I thought I might be executed. But it was obvious Potiphar didn't believe her accusations. However, like Pontius Pilate, Potiphar was in a quandary! He didn't want to have me executed, but he couldn't have me remain as his slave. His solution was to put me in prison. It was a small prison, and actually it was what your culture would call a "minimal security prison for white collar criminals". So, you're disappointed in God, you hate your life, and you think God is cruel and unfair? How'd you have handled this situation? Well, again, this may sound crazy but in a lot of ways being in that prison was better than being a slave. I just did the best I could. However, remember all those dreams I'd had? Nobody was bowing down to me! I wasn't successful! My prospects for the future were pretty much poor!
If you've seen Joseph and the Amazing Technicolor Dream Coat, you know what ultimately happens in my story. I interpret dreams for Pharaoh, and as some folks have said, "One day Joseph woke up as a prisoner and went to bed as a prince!" I wasn't exactly a prince, but I became the second most important person in Egypt. I married Asenath, daughter of Poti-pherah, priest of On. I had two sons, Manasseh and Ephraim. And as many of you know, after over twenty years, I met my long lost brothers, put them through some serious testing, they and my father came to live in Egypt, and we all lived happily ever after. Sort of!

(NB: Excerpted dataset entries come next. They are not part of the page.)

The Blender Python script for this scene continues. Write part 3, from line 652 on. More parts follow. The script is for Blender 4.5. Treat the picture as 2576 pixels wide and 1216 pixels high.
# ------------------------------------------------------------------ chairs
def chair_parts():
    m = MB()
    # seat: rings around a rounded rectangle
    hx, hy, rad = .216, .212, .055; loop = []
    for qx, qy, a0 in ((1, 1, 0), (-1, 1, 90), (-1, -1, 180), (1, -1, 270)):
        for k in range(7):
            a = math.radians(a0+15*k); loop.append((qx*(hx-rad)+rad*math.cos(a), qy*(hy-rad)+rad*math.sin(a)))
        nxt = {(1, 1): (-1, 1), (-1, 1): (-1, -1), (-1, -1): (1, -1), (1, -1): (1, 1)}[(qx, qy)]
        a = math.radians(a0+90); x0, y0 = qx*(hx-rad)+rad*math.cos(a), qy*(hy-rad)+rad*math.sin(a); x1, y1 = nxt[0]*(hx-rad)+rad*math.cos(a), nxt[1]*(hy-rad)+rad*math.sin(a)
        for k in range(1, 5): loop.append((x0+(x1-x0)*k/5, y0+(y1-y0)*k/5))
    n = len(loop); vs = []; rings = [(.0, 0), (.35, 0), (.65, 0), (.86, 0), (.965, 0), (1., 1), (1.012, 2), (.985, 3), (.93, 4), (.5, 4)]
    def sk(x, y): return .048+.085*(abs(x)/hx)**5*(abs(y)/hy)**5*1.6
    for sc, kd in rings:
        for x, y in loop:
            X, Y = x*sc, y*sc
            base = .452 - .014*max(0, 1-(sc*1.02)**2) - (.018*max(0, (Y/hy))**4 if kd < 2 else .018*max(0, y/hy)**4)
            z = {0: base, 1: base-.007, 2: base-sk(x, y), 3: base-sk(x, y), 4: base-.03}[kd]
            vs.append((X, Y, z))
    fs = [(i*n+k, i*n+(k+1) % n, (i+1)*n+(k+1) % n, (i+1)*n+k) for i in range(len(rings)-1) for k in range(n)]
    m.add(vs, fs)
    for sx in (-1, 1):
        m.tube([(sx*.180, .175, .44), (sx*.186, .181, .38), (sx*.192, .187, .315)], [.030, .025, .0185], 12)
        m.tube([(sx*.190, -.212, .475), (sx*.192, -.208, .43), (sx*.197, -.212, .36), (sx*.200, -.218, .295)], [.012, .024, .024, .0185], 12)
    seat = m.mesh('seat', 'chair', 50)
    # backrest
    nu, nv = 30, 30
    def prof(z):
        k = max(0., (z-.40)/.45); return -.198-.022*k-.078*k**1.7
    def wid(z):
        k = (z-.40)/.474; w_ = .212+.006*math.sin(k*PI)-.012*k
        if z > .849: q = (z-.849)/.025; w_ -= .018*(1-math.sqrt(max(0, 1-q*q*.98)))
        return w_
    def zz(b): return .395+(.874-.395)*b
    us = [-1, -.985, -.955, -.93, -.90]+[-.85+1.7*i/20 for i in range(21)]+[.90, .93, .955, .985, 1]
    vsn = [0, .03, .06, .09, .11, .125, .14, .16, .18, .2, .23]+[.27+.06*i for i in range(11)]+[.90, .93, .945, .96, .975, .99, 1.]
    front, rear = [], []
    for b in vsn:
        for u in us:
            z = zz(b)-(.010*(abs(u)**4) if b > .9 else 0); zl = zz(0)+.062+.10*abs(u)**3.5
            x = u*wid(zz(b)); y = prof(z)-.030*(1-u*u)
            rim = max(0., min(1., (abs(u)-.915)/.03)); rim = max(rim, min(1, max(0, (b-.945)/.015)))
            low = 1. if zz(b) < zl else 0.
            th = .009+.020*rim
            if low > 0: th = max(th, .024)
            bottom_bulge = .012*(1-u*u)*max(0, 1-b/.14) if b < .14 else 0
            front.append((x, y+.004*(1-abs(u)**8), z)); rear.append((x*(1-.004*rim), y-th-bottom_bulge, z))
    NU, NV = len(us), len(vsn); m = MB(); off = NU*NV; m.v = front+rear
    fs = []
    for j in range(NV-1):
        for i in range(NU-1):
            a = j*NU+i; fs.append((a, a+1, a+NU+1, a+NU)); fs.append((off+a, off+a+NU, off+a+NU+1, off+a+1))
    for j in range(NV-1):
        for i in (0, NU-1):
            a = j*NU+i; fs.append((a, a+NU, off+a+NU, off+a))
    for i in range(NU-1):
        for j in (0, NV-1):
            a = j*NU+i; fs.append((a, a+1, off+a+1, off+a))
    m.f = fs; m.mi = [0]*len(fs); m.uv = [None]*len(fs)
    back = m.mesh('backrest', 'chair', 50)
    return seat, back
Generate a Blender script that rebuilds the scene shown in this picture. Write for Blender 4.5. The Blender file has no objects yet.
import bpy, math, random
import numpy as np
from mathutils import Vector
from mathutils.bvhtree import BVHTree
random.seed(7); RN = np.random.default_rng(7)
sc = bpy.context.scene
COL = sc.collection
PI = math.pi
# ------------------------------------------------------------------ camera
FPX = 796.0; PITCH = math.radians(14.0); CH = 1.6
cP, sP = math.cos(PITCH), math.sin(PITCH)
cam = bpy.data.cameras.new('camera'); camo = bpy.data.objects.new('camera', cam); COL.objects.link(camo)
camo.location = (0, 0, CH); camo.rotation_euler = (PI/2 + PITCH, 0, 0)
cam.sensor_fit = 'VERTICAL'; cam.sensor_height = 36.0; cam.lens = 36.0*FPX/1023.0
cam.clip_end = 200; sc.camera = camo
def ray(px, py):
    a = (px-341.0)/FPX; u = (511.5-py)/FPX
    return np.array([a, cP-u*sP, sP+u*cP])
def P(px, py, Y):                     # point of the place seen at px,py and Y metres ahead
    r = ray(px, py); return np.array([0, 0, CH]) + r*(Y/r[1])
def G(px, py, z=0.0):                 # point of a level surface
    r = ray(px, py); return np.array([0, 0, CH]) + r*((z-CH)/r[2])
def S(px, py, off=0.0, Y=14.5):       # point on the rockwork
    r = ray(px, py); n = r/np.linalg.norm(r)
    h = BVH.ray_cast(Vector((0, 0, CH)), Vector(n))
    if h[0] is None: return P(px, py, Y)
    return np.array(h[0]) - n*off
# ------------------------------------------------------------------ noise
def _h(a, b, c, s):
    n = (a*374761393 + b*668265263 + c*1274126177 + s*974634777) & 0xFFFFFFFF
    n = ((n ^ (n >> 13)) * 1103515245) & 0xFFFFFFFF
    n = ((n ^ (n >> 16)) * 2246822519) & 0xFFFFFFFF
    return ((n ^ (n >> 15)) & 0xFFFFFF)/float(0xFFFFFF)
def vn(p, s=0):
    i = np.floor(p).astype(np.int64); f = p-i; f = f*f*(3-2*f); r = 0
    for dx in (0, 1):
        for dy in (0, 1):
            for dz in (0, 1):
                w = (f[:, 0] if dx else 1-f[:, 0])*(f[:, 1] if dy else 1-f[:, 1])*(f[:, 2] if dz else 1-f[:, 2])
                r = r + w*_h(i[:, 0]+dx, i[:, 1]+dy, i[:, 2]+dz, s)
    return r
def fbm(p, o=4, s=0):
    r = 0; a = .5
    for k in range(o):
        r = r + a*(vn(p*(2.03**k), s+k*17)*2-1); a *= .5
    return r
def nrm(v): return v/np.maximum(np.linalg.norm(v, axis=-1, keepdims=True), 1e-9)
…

Again, why am I writing all this? Because ninety-eight percent of today's American Christians would never make it through what I endured! I want you to think about that! And I want to give you Five Rules for Living which I sincerely hope you'll put into practice! Here they are:
1. PUT GOD FRONT AND CENTER IN YOUR LIFE! Matthew 6:33 says, "But seek ye first the kingdom of God, and his righteousness; and all these things shall be added unto you."
2. BE BOTH TOUGH AND TENDER, USING MUCH WISDOM! Matthew 10:16 says, "Behold, I send you forth as sheep in the midst of wolves: be ye therefore wise as serpents, and harmless as doves."
3. FORGIVE, FORGIVE, FORGIVE! Matthew 18:21-22 says, "Then came Peter to him, and said, Lord, how oft shall my brother sin against me, and I forgive him? till seven times? Jesus saith unto him, I say not unto thee, Until seven times: but, Until seventy times seven."
4. KEEP YOUR EYES ON THE LORD WHEN NOTHING MAKES SENSE! Proverbs 3:5-6 says, "Trust in the Lord with all thine heart; and lean not unto thine own understanding. In all thy ways acknowledge him, and he shall direct thy paths."
5. NO MATTER HOW BAD SOMETHING IS, REMEMBER THAT GOD WILL BRING GOOD OUT OF IT! Romans 8:28 says, "And we know that all things work together for good to them that love God, to them who are the called according to his purpose."